El relato comienza en 1922, en San Petersburgo. Kira había nacido en 1904, por lo que tenía plena consciencia del antes y el después de la revolución bolchevique, y al igual que Ayn Rand, fue testigo de la caída de los Románov y posteriormente del propio individuo. Lo que de la violencia mana, con violencia se retiene. Lo que con las armas se consigue, con las armas se conserva y quien es capaz de matar a una persona por una idea, tampoco se detendrá ante la sangre del pueblo. Rusia no lo ha tenido fácil. Este país ha sido la cuna de grandes escritores que han contribuido a la literatura universal: Tolstoi, Dostoievski, Solzhenitsyn, Pushkin, Chéjov, pero también ha creado grandes monstruos como Lenin o Stalin, que son los menos, pero completos catalizadores del mal. Todo el siglo XX Rusia mantuvo al mundo entero al borde de la destrucción, y parece ser que el XXI no es distinto.

Volviendo al tema literario, probablemente no encontremos grandes recursos narrativos de parte de Ayn Rand; pero no significa que su obra carezca de méritos de estilo y calidad literaria. Aunque el foco de la historia esté la mayor parte del tiempo en Kira, todos los personajes logran desarrollarse bien, son redondos, son creíbles, parecen personas reales con nombres cambiados. Existe uno que otro diálogo al cual le sobran las palabras y, por otro lado, también existen momentos a los que les falta, pero la fluidez no se pierde y uno termina por involucrarse en la obra. En su estructura modesta y apuesta conservadora, nos transmite tanto descripciones como emociones, sin caer en terrenos conocidos o clichés. 

Los que vivimos es una muy buena novela, diferente a La rebelión del Atlas, aunque ya podemos ver el germen del pensamiento objetivista que terminará por despegar. Para cerrar, algunas líneas que vale la pena rememorar: 

«Nadie nace con ningún tipo de “talento” y, por lo tanto, todas las habilidades han de ser adquiridas.»

«El deber no existe. Si sabes que algo es correcto, quieres hacerlo. Si no quieres hacerlo, no es lo correcto. Si es correcto y no quieres hacerlo, no sabes lo que es lo correcto, y entonces no eres un hombre.»

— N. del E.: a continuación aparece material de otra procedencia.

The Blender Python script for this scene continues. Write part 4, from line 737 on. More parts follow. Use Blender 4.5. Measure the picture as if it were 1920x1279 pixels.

«Como no había futuro, se aferraron al presente.»

«Lo más elevado de un hombre no es su dios. Es lo que en su interior despierte la veneración debida a un dios.»

«Nadie puede decirles a los hombres para qué deben vivir. ¡Nadie puede arrogarse ese derecho, porque hay cosas en los hombres, en los mejores de nosotros, que están por encima de todos los Estados y de todos los colectivos! Os preguntaréis: ¿qué cosas? La mente del hombre y sus valores.»